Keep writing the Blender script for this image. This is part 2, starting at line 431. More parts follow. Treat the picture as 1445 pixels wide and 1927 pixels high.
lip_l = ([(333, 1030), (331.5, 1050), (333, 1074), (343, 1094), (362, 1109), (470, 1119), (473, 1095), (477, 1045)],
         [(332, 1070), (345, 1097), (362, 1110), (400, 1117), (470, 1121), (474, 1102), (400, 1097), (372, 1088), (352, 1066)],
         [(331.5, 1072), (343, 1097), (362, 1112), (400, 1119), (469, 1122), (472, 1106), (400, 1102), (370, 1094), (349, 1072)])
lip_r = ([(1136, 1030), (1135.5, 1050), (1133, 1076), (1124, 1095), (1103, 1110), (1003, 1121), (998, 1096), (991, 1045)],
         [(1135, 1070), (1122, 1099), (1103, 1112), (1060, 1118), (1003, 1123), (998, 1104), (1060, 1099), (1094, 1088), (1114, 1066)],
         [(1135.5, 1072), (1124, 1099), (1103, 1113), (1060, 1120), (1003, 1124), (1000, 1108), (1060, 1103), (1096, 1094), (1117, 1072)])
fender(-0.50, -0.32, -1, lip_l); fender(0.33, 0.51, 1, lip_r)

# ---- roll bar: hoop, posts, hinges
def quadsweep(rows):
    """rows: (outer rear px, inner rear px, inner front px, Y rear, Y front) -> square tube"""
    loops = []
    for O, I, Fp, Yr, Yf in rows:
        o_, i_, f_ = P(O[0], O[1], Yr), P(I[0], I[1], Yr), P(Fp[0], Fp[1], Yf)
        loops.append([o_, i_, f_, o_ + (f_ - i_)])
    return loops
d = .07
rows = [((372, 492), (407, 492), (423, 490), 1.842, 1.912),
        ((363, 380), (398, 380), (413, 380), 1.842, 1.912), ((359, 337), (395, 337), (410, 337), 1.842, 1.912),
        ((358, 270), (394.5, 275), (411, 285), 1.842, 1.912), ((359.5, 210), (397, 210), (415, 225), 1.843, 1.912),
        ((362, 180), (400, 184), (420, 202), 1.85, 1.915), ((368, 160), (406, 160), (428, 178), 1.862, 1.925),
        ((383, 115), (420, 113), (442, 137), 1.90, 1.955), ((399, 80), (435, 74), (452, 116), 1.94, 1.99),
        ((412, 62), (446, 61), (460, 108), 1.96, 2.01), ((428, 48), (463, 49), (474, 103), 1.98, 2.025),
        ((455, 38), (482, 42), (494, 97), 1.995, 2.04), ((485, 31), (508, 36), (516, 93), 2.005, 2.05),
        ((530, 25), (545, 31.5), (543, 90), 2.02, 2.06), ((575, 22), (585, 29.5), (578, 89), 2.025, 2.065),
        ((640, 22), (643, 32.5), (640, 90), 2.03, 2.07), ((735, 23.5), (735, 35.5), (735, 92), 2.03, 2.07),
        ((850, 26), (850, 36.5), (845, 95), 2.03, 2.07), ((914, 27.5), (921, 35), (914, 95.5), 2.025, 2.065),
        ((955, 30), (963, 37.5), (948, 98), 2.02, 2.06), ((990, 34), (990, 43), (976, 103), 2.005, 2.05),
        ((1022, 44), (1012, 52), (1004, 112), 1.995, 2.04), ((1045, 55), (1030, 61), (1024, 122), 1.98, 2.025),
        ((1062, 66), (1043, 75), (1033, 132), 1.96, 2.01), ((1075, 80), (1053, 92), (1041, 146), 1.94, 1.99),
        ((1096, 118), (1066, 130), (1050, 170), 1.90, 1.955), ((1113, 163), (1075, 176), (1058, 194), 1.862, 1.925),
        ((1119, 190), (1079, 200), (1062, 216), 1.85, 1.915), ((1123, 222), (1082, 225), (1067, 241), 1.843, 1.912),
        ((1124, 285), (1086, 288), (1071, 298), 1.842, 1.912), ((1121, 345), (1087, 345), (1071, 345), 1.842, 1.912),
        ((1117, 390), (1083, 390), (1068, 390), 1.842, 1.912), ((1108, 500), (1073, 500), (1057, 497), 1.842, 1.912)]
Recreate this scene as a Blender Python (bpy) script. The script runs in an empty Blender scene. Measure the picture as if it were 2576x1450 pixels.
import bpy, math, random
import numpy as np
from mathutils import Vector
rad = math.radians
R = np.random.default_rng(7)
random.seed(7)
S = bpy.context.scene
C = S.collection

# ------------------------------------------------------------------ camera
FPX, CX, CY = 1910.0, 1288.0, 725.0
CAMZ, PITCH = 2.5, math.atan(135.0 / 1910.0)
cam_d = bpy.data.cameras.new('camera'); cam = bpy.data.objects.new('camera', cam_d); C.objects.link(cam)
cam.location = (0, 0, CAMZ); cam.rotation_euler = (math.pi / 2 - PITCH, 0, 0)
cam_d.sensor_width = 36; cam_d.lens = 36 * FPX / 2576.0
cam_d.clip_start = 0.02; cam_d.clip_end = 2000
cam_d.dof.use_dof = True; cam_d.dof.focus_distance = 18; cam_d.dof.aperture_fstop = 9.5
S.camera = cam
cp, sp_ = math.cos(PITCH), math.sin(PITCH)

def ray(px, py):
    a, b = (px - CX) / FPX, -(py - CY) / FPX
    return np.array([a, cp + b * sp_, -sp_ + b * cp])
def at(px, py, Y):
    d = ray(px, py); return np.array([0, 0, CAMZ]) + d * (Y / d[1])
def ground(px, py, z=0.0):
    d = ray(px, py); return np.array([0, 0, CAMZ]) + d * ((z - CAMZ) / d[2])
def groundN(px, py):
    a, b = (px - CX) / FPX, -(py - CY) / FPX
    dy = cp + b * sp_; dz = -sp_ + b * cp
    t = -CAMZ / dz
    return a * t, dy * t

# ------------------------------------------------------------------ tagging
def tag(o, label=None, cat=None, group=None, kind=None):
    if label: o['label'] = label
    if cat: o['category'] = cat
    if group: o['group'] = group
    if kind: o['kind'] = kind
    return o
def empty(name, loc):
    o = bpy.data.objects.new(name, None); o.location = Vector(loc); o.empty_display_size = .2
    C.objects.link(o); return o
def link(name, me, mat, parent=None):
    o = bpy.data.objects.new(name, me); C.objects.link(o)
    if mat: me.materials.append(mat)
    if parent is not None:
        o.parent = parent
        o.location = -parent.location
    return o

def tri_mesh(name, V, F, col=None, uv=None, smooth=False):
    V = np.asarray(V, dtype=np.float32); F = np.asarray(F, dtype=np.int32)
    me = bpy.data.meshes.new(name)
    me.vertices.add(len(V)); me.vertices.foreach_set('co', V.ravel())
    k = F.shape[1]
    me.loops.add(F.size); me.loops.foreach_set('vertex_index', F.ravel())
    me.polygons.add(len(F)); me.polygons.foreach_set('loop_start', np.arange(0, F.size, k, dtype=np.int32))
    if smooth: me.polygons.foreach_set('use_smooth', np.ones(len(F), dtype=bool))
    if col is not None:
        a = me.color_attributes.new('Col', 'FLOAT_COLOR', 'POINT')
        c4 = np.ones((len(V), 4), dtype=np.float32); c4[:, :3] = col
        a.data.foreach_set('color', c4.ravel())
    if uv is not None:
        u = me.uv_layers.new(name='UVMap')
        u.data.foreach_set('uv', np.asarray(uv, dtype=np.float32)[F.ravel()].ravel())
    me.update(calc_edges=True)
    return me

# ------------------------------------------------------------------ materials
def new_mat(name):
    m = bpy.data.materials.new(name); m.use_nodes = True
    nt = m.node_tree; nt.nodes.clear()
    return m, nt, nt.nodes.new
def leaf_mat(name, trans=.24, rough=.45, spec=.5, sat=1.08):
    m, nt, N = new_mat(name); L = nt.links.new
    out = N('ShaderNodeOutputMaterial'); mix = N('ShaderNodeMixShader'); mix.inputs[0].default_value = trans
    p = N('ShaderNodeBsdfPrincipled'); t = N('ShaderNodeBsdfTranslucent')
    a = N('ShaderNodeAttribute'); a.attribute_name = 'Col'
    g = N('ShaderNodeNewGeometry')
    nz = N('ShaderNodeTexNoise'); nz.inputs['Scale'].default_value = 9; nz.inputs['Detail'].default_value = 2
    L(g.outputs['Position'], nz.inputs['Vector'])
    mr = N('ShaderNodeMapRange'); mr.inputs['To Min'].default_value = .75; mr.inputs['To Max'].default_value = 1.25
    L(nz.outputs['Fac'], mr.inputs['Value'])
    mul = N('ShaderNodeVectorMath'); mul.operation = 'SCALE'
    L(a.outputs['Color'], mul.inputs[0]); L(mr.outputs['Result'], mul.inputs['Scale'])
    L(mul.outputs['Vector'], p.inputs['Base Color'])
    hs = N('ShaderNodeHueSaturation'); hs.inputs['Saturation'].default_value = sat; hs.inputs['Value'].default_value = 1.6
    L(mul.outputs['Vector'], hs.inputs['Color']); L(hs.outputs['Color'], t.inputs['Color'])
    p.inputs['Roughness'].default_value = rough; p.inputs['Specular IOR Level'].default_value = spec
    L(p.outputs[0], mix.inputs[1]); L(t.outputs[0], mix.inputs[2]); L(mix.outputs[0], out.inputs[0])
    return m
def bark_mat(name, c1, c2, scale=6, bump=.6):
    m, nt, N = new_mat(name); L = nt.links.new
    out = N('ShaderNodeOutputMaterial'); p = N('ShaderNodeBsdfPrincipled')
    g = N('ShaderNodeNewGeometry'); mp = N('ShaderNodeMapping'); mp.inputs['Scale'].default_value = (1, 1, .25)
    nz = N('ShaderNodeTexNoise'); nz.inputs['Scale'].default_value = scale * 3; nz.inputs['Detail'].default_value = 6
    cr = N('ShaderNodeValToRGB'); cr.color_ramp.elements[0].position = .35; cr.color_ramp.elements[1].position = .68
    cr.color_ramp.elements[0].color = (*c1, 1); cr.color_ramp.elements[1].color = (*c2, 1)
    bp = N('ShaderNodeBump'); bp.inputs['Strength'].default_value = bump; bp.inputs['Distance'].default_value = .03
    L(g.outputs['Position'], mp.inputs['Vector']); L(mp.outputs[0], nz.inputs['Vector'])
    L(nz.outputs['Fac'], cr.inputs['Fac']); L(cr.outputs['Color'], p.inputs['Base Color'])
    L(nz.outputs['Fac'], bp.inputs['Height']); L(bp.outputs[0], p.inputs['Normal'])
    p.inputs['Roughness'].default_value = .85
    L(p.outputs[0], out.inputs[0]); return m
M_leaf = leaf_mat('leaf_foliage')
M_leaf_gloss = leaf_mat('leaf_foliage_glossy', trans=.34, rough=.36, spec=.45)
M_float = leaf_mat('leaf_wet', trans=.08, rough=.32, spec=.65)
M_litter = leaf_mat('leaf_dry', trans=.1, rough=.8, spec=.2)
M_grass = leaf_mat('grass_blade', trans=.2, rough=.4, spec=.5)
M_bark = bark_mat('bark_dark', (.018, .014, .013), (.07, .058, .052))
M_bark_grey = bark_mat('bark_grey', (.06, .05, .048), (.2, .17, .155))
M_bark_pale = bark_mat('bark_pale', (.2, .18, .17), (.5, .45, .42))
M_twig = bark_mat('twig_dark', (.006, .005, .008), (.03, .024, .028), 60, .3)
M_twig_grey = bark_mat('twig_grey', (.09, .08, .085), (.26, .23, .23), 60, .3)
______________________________
Return a word-for-word copy of the lines from the beginning of the listing to the line holding "fender(-0.50, -0.32, -1, lip_l);", both kept.

Keep writing the Blender script for this image. This is part 2, starting at line 431. More parts follow. Treat the picture as 1445 pixels wide and 1927 pixels high.
lip_l = ([(333, 1030), (331.5, 1050), (333, 1074), (343, 1094), (362, 1109), (470, 1119), (473, 1095), (477, 1045)],
         [(332, 1070), (345, 1097), (362, 1110), (400, 1117), (470, 1121), (474, 1102), (400, 1097), (372, 1088), (352, 1066)],
         [(331.5, 1072), (343, 1097), (362, 1112), (400, 1119), (469, 1122), (472, 1106), (400, 1102), (370, 1094), (349, 1072)])
lip_r = ([(1136, 1030), (1135.5, 1050), (1133, 1076), (1124, 1095), (1103, 1110), (1003, 1121), (998, 1096), (991, 1045)],
         [(1135, 1070), (1122, 1099), (1103, 1112), (1060, 1118), (1003, 1123), (998, 1104), (1060, 1099), (1094, 1088), (1114, 1066)],
         [(1135.5, 1072), (1124, 1099), (1103, 1113), (1060, 1120), (1003, 1124), (1000, 1108), (1060, 1103), (1096, 1094), (1117, 1072)])
fender(-0.50, -0.32, -1, lip_l); fender(0.33, 0.51, 1, lip_r)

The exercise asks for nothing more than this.